Reader Rage: When Free Is Not Free

Google announced the death of Google Reader in July of 2013. Google Reader is/was a free RSS news reader that syncs/synced among just about any platform or device. The appropriately named Dave Winer says “Next time, please pay a fair price for the services you depend on.” To all the Dave Winers of the world, I literally paid for Google Reader with my eyeballs. Look at Google's a look at Google's financials. Google's cash cow, as in about 95% of Google's profits, is advertising. Much like broadcast TV, anything Google does to draw eyeballs brings in advertising revenue. Google Reader brought my eyeballs to Google, and my eyeballs were not alone.

Google Reader no more

Google Reader Dies in July

Other companies provide free interent services that are also not “free”. My eyeballs similarly pay for Facebook and news sites. My ears pay for the free versions of Pandora and Spotify. My iPhone, iPad, and Mac purchases pay for iCloud. My Windows and Office licenses pay for Windows Live Mail (formerly Hotmail and rebranded as Outlook.com). All of those free web browsers we love are paid for with out attention. Fremium services make money by encouraging free users to become paid users; I used Evernote for free for about four or five years before becoming a Premium paid member, and for the first time last year, I donated to Wikipedia. These fremium services make money out of their popularity, and using the service makes them popular.

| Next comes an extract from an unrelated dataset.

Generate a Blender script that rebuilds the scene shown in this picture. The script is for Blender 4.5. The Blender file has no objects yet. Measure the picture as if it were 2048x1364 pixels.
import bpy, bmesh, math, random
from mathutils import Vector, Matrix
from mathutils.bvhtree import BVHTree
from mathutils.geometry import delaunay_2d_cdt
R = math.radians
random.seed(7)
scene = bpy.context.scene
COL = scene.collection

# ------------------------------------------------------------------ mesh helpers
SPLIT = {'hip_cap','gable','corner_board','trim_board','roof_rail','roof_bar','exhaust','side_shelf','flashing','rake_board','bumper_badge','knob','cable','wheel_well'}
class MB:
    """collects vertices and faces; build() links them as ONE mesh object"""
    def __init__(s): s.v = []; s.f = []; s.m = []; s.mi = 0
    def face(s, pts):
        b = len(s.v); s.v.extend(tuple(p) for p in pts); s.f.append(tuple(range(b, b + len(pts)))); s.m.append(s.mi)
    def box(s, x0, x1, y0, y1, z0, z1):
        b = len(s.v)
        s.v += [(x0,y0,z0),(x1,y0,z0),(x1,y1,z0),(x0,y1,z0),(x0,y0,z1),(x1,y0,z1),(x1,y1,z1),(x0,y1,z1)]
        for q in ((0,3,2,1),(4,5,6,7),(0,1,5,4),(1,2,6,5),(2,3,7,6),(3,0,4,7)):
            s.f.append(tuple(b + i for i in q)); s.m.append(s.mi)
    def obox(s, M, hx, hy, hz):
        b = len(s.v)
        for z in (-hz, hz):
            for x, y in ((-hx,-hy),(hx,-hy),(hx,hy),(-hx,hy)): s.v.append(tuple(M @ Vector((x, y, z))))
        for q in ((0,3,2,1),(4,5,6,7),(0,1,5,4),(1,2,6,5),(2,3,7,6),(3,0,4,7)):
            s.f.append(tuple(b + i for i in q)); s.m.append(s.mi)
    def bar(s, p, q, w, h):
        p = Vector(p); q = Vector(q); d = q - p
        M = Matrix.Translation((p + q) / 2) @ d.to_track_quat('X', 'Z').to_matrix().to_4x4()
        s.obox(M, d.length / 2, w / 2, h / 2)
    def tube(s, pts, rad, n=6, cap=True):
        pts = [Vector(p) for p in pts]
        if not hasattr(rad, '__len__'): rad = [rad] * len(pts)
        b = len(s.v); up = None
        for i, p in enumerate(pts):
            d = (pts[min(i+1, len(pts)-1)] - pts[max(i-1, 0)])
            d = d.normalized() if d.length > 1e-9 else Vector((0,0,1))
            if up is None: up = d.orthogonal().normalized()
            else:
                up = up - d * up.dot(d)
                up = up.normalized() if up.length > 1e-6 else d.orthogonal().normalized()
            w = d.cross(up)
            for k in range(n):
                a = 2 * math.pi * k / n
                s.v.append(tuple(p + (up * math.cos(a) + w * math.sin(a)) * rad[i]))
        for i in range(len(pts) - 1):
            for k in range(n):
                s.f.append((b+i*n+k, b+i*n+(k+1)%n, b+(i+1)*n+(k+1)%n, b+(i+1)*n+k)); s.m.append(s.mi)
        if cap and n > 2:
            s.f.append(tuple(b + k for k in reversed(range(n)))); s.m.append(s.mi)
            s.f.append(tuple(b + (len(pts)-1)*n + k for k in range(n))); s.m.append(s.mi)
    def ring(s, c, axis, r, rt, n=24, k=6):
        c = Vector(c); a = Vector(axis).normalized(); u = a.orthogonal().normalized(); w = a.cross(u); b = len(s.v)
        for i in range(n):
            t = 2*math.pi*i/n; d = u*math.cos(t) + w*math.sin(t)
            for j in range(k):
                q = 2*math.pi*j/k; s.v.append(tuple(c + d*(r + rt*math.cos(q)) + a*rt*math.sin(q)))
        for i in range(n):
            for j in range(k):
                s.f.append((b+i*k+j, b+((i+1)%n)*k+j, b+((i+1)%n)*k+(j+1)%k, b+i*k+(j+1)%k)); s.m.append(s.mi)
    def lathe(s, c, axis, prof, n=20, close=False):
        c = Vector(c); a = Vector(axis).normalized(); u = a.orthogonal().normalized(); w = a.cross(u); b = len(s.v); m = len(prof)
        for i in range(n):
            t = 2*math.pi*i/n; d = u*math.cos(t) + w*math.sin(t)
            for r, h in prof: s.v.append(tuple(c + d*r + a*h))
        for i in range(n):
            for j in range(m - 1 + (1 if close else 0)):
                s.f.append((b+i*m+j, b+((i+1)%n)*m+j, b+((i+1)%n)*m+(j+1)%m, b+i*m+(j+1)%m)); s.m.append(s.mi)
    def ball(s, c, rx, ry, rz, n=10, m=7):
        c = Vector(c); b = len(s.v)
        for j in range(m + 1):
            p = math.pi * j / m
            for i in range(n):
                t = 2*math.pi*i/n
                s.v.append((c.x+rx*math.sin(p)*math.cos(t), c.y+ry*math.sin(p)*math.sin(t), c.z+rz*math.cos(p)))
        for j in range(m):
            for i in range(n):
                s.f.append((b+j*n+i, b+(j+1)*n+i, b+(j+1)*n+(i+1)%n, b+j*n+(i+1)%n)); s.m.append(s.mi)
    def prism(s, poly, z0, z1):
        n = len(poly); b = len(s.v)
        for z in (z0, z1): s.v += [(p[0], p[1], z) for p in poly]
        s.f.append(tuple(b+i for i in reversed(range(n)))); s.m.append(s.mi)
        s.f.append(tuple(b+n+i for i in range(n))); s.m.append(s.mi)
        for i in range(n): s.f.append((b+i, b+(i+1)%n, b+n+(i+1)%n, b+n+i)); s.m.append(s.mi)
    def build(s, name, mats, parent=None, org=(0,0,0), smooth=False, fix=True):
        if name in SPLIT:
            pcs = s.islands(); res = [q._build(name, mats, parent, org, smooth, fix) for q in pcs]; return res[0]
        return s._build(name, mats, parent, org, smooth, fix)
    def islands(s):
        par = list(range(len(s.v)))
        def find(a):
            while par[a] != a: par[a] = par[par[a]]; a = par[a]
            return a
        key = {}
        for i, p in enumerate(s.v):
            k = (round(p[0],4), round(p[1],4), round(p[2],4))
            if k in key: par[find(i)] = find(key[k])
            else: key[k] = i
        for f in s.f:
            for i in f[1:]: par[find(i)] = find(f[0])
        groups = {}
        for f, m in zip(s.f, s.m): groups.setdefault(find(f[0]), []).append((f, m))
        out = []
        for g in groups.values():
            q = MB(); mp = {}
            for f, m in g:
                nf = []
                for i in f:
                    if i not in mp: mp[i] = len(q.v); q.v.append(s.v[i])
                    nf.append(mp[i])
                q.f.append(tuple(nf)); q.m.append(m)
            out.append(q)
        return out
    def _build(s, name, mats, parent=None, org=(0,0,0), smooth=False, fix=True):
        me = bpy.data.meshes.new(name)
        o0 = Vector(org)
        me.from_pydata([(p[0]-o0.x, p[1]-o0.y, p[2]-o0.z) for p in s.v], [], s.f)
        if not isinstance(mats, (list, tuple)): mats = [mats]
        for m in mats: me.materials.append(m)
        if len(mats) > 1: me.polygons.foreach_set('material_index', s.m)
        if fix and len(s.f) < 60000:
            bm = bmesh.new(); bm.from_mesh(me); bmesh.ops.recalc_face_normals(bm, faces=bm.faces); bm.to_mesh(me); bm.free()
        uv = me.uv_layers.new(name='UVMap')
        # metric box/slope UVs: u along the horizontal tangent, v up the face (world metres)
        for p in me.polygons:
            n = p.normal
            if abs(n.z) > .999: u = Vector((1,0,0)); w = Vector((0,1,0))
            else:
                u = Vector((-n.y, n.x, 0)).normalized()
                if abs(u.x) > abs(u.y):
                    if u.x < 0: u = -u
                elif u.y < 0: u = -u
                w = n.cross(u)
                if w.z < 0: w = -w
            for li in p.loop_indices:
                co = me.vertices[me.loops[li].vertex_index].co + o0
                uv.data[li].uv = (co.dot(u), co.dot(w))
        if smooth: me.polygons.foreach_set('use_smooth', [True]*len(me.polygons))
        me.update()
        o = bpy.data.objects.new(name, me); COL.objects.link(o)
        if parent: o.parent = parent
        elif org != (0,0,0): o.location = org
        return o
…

For a giant company such as Google, there is also the notion of goodwill. During a time when everyone was annoyed by Yahoo search and the Ask.com butler, Google came into the search market with a very simple and effective web search page. While the other big internet companies were stumbling all over themselves in sad attempts to provide services, Google giave us Gmail, Google Calendar, Google Maps, Google Docs, the desktop search bar, Picasa, the Chrome web browser, and Google Reader. In return, we gave Google two thirds of the interent search traffic. Axing popular services like Google Reader chips away at the goodwill that Google has built over the past decade and a half. We are already questioning the longevity of Google's other free services. We do not know how much Google Reader cost Google, but certainly Google will pay a cost for killing it.